富澤「J2ならでは戦い方の典型的なパターン」
まず、富澤に関して、岡本が「ビルドアップに関しては大きく向上した」と話しています。
確かに富澤は長いボールの精度も高く、視野も非常に広い選手。
特にサイドに良いボールを展開していましたね。
ただし、やはり懸念していたように、富澤が加入したといっても中央で縦にボールが入るようになったわけではなかった。
サイドチェンジももちろん重要だし、サイドには良いタイミングで良いボールが入っていたと思いますが、それだけではチーム全体においてビルドアップが「大きく向上した」とは言いにくいと思います。
金沢戦でもパウリーニョや栗山からサイドにボールは出ていたわけですし、相手も中央よりサイドの方が警戒されることは少なく怖さもない。

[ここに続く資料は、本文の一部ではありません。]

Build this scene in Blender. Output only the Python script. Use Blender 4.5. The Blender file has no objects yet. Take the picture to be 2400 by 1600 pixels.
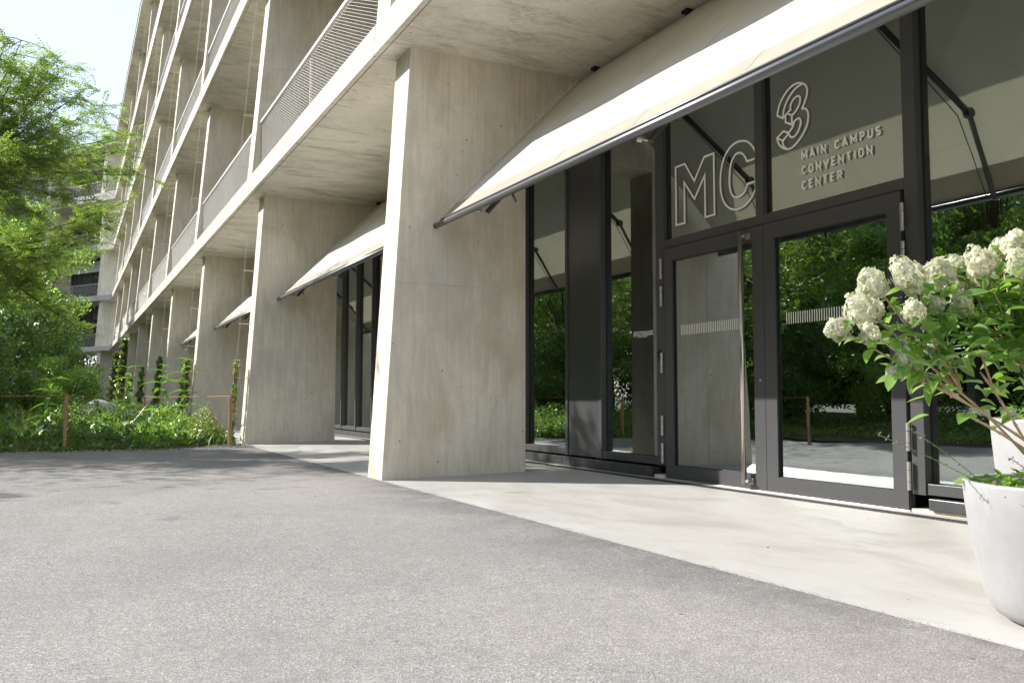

やはりビルドアップはチームとして形を作り改善していかないと、大きな向上は難しいと思います。
ビルドアップはパスの受け手と出して、1対1だけで作るものではなくて、その周りも含めての連携が重要になってくるもの。
パスを出すだけでなく、出した後のサポートや展開も含めてのビルドアップと言えるでしょう。
基本的には選手1人が入っただけで解決するものではないと思いますし、富澤の良さを引き出すためにもチーム全体で成長していってほしいところではないかと思います。
また、気になるのは、守備面に関して。
1失点目はカウンターでやられた形だったため、前掛かりな形を取った戦術の問題が大きいと思います。
しかし、23分の松下のミドルシュートや2失点目の吉濱のミドルシュートはDFラインが下がってしまったことで、ボランチが前に行けず相手を中盤の高い位置でフリーにしてしまったところからやられた展開と言えるでしょう。
相手の中盤が空きがちになるのもゴール前を固める関塚監督の守備の特徴の1つではあると思いますが、それにしてもこの日は早い時間からラインが低くなりがちだった。
簡単にカウンターの形を作られてしまっていたから下がりがちだったという面もあるかもしれませんが、23分にはまだカウンターを受けていませんでしたし、最終ラインにも問題はあったと思います。
富澤は深く守りがちな選手なのか、それともそれ以外の問題なのか。
ラインコントロールも重要な役割となるはずですから、そこも今後は注目点になるのではないでしょうか。
富澤自身はこの日の試合を「J2ならでは戦い方の典型的なパターン」と感じたようです。
「カウンターとロングシュートからやられた」とも話しており、それ以外の時間帯では自分たちがボールを持っていたことも含めて、相手が引いて守ってカウンターで勝利した試合という印象が強いのかもしれません。
しかし、この流れにしたのは群馬ではなく、むしろジェフの方だったと言えるのではないっでしょうか。
前に人数をかけて相手を押し込み、ボールを保持するもチャンスを作りきれない展開。
そして、前に人数をかけすぎた結果、カウンターを受けて失点。
さらに、ラインが下がりがちだったことにより、ミドルシュートを放たれて2失点目を浴び1-2で敗戦。
今年のJ2は下位クラブであっても、そこまで引いて守ってカウンターというチームは多くないように思います。
実際、前回戦ったときはジェフよりも群馬の方がボールを支配し、攻め込む回数も多かった。
しかし、今回はジェフが前に人数をかけて押し込む形を狙ったために、このような展開になったということではないでしょうか。
J2の試合だからというよりは、ジェフがああいった戦い方をチョイスした結果、あのような試合になったといった印象が強いように思います。
富澤はJ1経験が長いですし、外から見ればJ2はあのような試合が多いといった印象になるのは仕方ない部分もあると思います。
今後、J2とはどういった特徴があり、どんな相手がいるのかを学んでいくことになるのかもしれませんね。
ともかく、個人的にデビュー戦で気になったは、ビルドアップよりもラインコントロールの方でした。
ラインコントロールが富澤の加入でどう変わっていくか、注目ではないかと思います。